Deux poternes (portes secondaires), une au sud et une au nord, sont identifiées et l’existence de deux portes principales est très probable. L’une d’elles, les portes Mordelaises, située au niveau du saillant ouest, a été totalement remaniée au Moyen Âge. Lui faisant pendant à l’autre extrémité du castrum, une « grande porte de la cité » (portam civitatis magnam) est connue grâce à un acte du XIe siècle. À cette époque, hors les murs et non loin de celle-ci se situait l’église Saint-Pierre-du-Marché, dont les vestiges du cimetière ont été observés à deux reprises au moins au XIXe siècle. La présence de sépultures en sarcophages de calcaire et en plaques de schiste renvoie au haut Moyen Âge (Ve-Xe siècles), voire un peu plus tôt. Cette nécropole, située juste au-delà des murs, paraît confirmer l’origine antique de cette porte, qui est également située du côté de la ville où aboutissent des itinéraires antiques importants, notamment celui en provenance de Juliomagus (Angers).

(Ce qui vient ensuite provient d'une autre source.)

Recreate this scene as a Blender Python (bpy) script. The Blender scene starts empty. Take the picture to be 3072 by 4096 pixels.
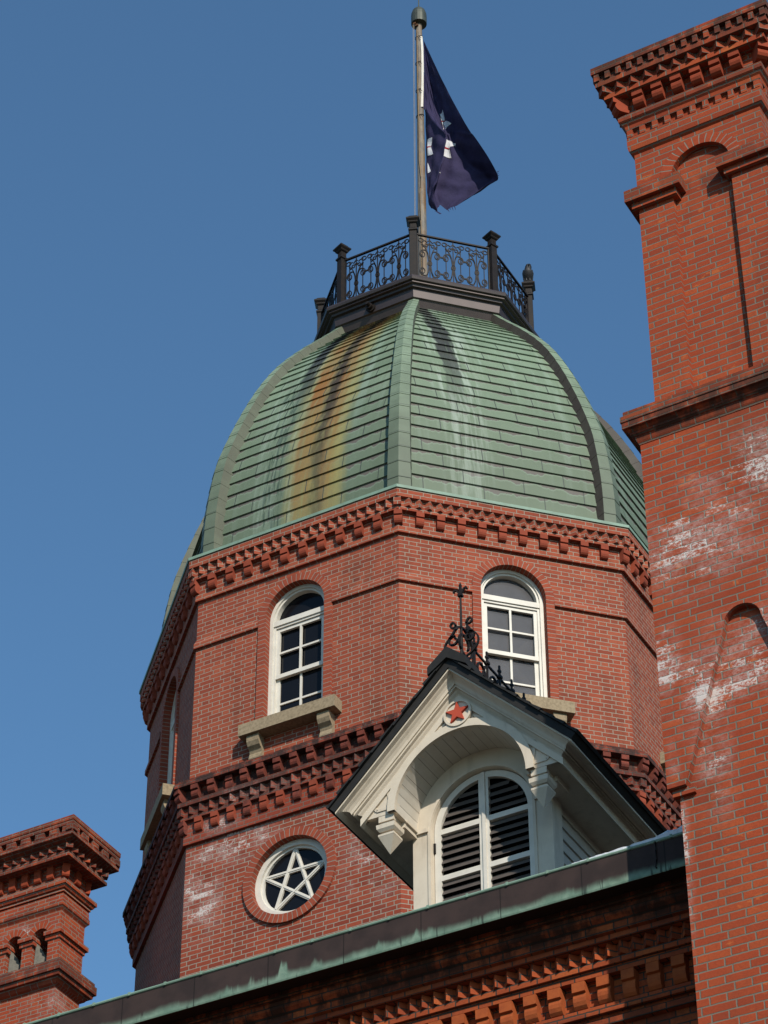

Cette fortification sera le principal ouvrage défensif de la capitale bretonne jusqu’à ce que la ville se dote de nouvelles murailles, au XVe siècle. Dès lors, sur une bonne partie de son tracé, dans les secteurs où elle n’est plus utile, l’enceinte antique sera peu à peu démantelée et ses matériaux récupérés. Les reconstructions qui suivront le grand incendie de 1720, ainsi que les travaux urbains des XIXe et XXe siècles finiront de faire disparaître la plupart de ses vestiges. Actuellement seuls quelques rares pans de cet ouvrage présentant une facture antique sont conservés et mis en valeur.